Que se extingan los machos que nos perdonan la vida y las súper mujeres que van al rescate del niño perfecto desde la casa perfecta y el súper despacho.
¿Qué tal si para la última del año nos dejamos de chorradas? Pero no como presume de hacerlo el malote venido a menos —y reconvertido en modelo de Cortefiel ahora que su tránsito se halla regulado— en un anuncio de chocolates. Hagámoslo de verdad. Seguramente, mi buen lector estará agolpando en su mente a estas alturas los deseos para el año que comienza en breve. Es natural. Cada diciembre, al llegar el final de los 365 ó 366 días corrientes, nos llenamos de propósitos, por lo general tan ilusorios como ilusionantes, que trataremos de llevar a buen puerto con las doce uvas ya en el gaznate. Poco ha cambiado con ese supersticioso gesto, casi nada en realidad, pero los humanos necesitamos los fines de ciclo. En eso somos como las lavadoras. A diferencia de ese tan preciado electrodoméstico, nosotros nos planteamos retos, desafíos, nuevos horizontes; y los divisamos con toda la determinación que nos queda. Un buen propósito por excelencia es cambiar una mala costumbre: dejar de fumar, dejar el alcohol, dejar de tomar grasas, dejar de fantasear con aquello que nunca hicimos… en fin, eliminar de nuestra dieta gastronómica y vital todo lo divertido.
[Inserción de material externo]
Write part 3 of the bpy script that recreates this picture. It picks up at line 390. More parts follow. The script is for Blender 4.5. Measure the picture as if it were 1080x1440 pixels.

Sin embargo, hay malas costumbres que conviene erradicar con prontitud y sin renunciar por ello a una sonrisa. Les propongo que jueguen conmigo a este juego: el de pensar en qué mal hábito quieren desechar aunque no sea suyo. De ese modo, esta columna será algo así como un muro perpetuo en el que siempre se estarán escribiendo nuevas líneas, nuevos deseos.
Comenzaré yo, por aquello de que me queda más cerca el papel en estos momentos. Vaya mi voto para lanzar al destierro tanta y tanta hipocresía, tantos medios que van de independientes pero responden moviendo la colita a la voz de su amo, tanto premio nobel con ínfulas y señora experta en el arte de no hacer nada y cobrarlo caro. Que se vaya al diablo la costumbre de enfrentar a los pueblos y hacerlos creer que las fronteras les sirven de escudo, o que están luchando por algo o que hay alguien que lucha por ellos. Que se extingan los machos que nos perdonan la vida y las súper mujeres que van al rescate del niño perfecto desde la casa perfecta y el súper despacho. Que nadie vuelva a creer en la gran mentira, esa de que se puede estar buena, tener hijos, ser independiente, estar realizada, trabajar fuera, ser feliz y comer sano. Y todo a la vez y las 24 horas. Que se acaben las mayorías parlamentarias de esos que son hijos de quienes son, nietos de quienes fueron, que roban como si no hubiera mañana e hipotecan así el nuestro. Y por encima de todo, que se termine la más horrible de las costumbres: la de matar al que piensa diferente o al que simplemente pasaba por la calle. Pongamos por caso Las Ramblas o Beirut.
Qué curioso que la compañera de reparto del galán patrio en la campaña publicitaria chocolateada sea además su partenaire para vestir a lo Cortefiel. Ella también presume de no tener reglas, ni prejuicios, de ser ella misma con la dulce tableta en la mano. Esta misma semana copaba una portada de revista para confesar su amor por los pasteles y su falta de disciplina para mantener el tipo. Sí, ese tipo del que jamás la hemos visto alejarse un gramo y al que solo la cirugía puede plantar batalla. Es inútil. Hay costumbres —malas costumbres— que no parecen tener fin. Pero ustedes sueñen, sueñen y cómanse las uvas pensando en una nueva era. Ese es el primer paso.